Cerrar

Creado:

Actualizado:

ESE ALCÁZAR no se rinde y el Cea en Valderas se hace Ebro con resaca de batalla muerta que redivive en la memoria. Hay allí bronca de bar y grito al cielo que ponen los sulfurados por haberse retirado el monumento a los Caídos, el «manolito» del bando vencedor de aquella guerra que aún nombramos y que late en el odio con solapas que aún nos viste. El monumento se fue al carajo aprovechando que unas obras pasaron por la plaza. Dice su alcalde que no se ha decretado brochazo a nombres o recuerdos, pues será puesta una nueva placa en la que se incluirán todos los valderenses que cayeron por defender su patria, sea cual fuera el bando en el que se embutieron por leva o militancia. Aún así, reburdia un bando. Sus muertos eran mártires; y los otros, asesinos, hidra roja, hijos espúreos de la villa, ladrones de Moscú. No les dejarán compartir lecho ni en su sueño eterno. En su guerra no hay capitulación. Y no salen de su alcázar, aunque esté sitiado por palomas. En la bandolera de su cerebro cuelga un máuser y bajo su sobaquera un naranjero. No rinden la plaza, «su» plaza, el enhiesto manolito, su victoria sobre el hermano, manda cojones, qué tirria. Se tiene a Valderas por uno de los lugares leoneses donde las palabras han seguido sabiendo a metralla muchas décadas después de «cautivo y desarmado el ejército rojo». Se tiene también comprobado que quienes pagaron con sangre de los suyos aquella bestialidad incivil silenciaron mejor su drama que los que se dedicaron a ejecutar y a pasear. En Valderas saben de eso. ¿Lo recuerdan? Había allí una bandera de falangistas de mucho gatillo depurador. Se ofrecían. A la cárcel del San Marcos llegaba muchas tardes un camioneto cargado con un pelotón de ellos para brindarse a dar «café con leche de Millán Astray» a quienes los consejos sumariales recetaban paseo.
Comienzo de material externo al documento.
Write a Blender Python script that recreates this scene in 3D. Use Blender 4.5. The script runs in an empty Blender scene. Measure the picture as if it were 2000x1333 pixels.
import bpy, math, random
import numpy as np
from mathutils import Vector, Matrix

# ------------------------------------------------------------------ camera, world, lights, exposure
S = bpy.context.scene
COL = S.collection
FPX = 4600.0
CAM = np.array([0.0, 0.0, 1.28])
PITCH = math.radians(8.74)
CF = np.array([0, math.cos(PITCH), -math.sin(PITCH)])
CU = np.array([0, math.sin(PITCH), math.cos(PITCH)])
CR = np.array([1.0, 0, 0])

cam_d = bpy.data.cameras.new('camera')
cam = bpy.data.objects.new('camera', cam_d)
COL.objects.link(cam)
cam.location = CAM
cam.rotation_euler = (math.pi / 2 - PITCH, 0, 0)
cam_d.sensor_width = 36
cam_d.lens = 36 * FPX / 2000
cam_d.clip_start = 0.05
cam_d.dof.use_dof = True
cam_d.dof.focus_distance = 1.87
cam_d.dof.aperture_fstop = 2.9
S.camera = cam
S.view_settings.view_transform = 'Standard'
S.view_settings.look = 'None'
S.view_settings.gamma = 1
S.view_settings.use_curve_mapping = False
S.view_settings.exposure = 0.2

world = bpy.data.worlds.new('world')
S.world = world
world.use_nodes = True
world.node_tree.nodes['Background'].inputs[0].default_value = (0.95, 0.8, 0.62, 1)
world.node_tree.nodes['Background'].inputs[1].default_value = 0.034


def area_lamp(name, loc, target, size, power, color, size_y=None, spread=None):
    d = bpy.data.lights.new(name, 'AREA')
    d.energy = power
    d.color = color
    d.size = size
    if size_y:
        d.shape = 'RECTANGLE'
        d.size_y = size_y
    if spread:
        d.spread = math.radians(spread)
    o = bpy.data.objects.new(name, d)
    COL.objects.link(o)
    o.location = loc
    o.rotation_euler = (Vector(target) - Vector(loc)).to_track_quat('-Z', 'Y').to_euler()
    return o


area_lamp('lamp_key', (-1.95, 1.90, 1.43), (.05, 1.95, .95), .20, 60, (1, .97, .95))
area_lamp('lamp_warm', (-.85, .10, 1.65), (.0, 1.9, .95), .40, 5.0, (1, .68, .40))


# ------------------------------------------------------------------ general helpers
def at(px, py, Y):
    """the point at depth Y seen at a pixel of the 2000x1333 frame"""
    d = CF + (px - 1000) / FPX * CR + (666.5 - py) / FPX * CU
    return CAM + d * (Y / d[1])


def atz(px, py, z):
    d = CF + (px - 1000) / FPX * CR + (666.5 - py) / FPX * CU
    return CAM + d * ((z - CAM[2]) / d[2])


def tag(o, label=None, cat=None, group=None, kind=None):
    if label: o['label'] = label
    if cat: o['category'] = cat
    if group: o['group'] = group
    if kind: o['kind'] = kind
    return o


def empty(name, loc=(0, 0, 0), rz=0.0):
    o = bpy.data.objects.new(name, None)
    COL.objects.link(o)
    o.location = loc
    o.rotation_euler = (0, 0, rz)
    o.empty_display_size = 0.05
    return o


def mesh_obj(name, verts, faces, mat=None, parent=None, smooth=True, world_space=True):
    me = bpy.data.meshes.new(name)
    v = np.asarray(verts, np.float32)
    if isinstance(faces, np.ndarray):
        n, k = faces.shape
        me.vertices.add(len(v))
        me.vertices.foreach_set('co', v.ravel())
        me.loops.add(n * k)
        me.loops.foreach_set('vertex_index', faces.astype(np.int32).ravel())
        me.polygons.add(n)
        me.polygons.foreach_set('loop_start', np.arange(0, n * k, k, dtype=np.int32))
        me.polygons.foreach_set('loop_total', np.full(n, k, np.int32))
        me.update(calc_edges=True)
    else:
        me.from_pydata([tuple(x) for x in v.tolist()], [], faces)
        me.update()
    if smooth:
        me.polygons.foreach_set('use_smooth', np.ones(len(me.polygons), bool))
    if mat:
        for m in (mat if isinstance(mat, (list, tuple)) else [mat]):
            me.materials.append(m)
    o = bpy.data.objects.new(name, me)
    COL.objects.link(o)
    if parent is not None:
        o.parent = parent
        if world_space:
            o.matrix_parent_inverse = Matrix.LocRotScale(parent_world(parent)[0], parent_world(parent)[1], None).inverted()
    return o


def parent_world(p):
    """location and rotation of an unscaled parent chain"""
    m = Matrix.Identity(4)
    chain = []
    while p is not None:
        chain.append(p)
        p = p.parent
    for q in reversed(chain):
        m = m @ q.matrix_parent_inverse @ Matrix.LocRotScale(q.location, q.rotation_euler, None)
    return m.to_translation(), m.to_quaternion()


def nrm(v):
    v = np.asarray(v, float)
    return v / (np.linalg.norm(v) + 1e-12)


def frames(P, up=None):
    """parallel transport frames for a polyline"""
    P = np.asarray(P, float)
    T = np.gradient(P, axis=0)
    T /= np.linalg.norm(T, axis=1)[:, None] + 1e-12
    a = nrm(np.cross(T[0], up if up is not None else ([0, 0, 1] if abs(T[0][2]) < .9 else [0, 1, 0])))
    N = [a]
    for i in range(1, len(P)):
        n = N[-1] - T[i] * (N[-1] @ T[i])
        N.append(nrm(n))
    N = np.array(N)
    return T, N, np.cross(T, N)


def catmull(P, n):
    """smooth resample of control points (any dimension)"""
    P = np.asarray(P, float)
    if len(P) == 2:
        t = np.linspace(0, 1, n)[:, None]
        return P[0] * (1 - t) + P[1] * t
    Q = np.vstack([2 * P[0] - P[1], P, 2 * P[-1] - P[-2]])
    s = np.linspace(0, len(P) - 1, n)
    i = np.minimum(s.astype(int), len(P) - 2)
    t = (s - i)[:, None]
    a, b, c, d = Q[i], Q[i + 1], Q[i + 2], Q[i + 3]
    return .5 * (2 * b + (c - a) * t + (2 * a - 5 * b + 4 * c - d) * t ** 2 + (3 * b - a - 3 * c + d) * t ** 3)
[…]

Aquel pelotón tenía inclinación a fusilar en los gabiones del Órbigo cuando venía crecido porque así el río se llevaba las pruebas y el recado no teniendo que enterrar su cotidiano montoncillo de muertos (pregúntese en Villarroquel). Cada vez que en San Marcos se oía «han llegado los del Valderas» un silencio mortal se cuajaba en las celdas atestadas. Venían «de saca». Después se quedaron en el «amarraca». ¿Cuántas generaciones han de morir para que la paz de los muertos sea cierta?